Powering the Dream_ The History and Promise of Green Technology - Alexis Madrigal [88]
It is not just the financial savings. We grow more in awe of the tenuous hold our lives have on this small planet, more convinced that the sun renews us, in an almost religious way. It has made us profoundly grateful that the sun is up there, the center of our universe, warming us up and keeping us alive. That atavistic sense of the elements that early man knew and felt has become part of our lives.18
Thus, there was something more fundamentally human about living in a solar house than in a regular house. “Living in a solar house is a whole new awareness, another dimension,” said Karen Terry, another New Mexico homeowner. Terry’s home cost one-third more than she’d planned and the temperature inside the house swung 15 to 20 degrees during the day, but she said, “It’s the morality of the design of the house that’s so important.”19
Of course, when living out in the middle of nowhere, agitating for the kinds of massive social change that had marked the ’50s and ’60s is difficult. But like Thoreau, that the solar home owners could lead by example was certainly possible. Recent scholars have noted that there was a well-established path that could be trodden between various solar residences in the Southwest.20 DeKorne’s homestead received “hundreds of visitors each year.” So many people dropped by that the DeKornes had to request that would-be gawkers request an appointment in writing in advance.21
There was popular appeal to the natural ideal expressed by the Design for a Limited Planet homesteaders; after all, the book sold more than 100,000 copies.22 In a country filled with new, all-electric suburbs, the attitudes of the people in the book were delightfully countercultural without being too militant. Homeowners like Eddy and DeKorne were not trying to change anyone else’s lives but instead choosing their own. In that, the book’s subjects were very much with the time: The 1970s saw a tremendous rise in lifestyle activism. The popular writers of the day, like Thoreau and Amos Alcott before them, provided the philosophical backing for the idea that doing something with your life was more important than traditional organizing or political protest.
Charles Reich, author of The Greening of America, wrote that a lifestyle choice was the most effective form of activism because the rising generation, who he described as having “Consciousness III,” were looking to make deeper change than that attained by traditional politics. Reich wrote,
But if we think of all that is now challenged—the nature of education, the very validity of institutionalism and the legal system, the nature and purposes of work, the course of man’s dealing with the environment, the relationship of self to technology and society—we can see that the present transformation goes beyond anything in modern history.

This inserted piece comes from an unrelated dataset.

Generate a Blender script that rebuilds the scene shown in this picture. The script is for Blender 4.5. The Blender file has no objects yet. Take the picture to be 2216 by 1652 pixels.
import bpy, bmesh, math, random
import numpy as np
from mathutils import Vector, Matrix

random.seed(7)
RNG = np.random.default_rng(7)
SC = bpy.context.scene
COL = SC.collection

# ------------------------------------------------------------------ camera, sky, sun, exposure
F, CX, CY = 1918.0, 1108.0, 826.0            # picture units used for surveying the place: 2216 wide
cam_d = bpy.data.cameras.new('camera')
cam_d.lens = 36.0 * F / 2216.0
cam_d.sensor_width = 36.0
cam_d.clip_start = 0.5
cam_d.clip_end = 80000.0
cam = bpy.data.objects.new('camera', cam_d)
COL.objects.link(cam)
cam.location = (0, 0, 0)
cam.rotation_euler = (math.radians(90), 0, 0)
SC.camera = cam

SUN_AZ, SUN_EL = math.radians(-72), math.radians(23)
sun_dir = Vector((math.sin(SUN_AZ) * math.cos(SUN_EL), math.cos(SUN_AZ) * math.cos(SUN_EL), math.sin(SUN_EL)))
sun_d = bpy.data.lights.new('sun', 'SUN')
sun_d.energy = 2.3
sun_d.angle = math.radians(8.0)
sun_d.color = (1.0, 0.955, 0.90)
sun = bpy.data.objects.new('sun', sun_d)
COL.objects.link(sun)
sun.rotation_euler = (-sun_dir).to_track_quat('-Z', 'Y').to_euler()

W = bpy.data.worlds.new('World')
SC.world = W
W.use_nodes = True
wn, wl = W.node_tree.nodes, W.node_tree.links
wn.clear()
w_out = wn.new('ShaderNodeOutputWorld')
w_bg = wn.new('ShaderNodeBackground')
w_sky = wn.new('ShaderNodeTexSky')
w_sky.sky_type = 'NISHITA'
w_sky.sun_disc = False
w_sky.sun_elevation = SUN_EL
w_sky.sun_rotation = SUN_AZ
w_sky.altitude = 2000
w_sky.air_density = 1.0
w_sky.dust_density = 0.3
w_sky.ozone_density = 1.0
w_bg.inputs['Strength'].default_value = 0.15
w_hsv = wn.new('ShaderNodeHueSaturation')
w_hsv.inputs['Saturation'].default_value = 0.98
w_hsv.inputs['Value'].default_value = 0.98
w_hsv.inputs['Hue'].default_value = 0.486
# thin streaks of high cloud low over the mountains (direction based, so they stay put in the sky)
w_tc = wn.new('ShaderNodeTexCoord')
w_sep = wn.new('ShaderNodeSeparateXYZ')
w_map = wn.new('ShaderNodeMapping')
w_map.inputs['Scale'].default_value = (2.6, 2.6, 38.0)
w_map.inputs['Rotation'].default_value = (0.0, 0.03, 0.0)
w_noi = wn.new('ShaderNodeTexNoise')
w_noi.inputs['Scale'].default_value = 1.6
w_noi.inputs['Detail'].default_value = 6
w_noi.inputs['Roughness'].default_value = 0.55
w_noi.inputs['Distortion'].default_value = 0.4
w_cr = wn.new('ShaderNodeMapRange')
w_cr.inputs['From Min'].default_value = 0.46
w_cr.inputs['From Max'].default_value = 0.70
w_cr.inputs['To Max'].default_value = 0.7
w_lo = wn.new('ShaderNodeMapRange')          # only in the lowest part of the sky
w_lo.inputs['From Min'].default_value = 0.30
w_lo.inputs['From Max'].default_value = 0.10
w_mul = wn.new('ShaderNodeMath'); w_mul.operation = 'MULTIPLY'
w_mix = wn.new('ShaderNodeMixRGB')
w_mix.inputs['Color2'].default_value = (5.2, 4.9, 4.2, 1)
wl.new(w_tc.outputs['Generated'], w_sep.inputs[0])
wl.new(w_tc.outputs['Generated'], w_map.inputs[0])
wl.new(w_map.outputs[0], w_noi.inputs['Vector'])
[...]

Beside it, a mere revolution, such as the French or the Russian seems inconsequential—a shift in the base of power.23
The mechanism for the change was to be “choosing a new life-style.” Young dropouts out on the roads and in the solar hot tubs of the country were educating themselves, not just messing around. They were being transformed spiritually to prepare them to lead the new society, Reich argued. “A fundamental object of this education we have described is transcendence, or personal liberation. It is liberation that is both personal and communal, as escape from the limits fixed by custom and society, in pursuit of something better and higher,” Reich continued. “It is epitomized in the concept of ‘choosing a life.’”24
Reich, who preached a revolution of the young, might as well have quoted Walden. The just-about-thirty Thoreau of the Walden years thought that “the mass of men lead lives of quiet desperation.” People might have thought they were choosing their “means of life,” but really they were simply bound by their elders’ prejudices. “What old people say you cannot do you try and find that you can.... Practically, the old have no very important advice to give to the young, their own experience has been so partial,” Thoreau observed.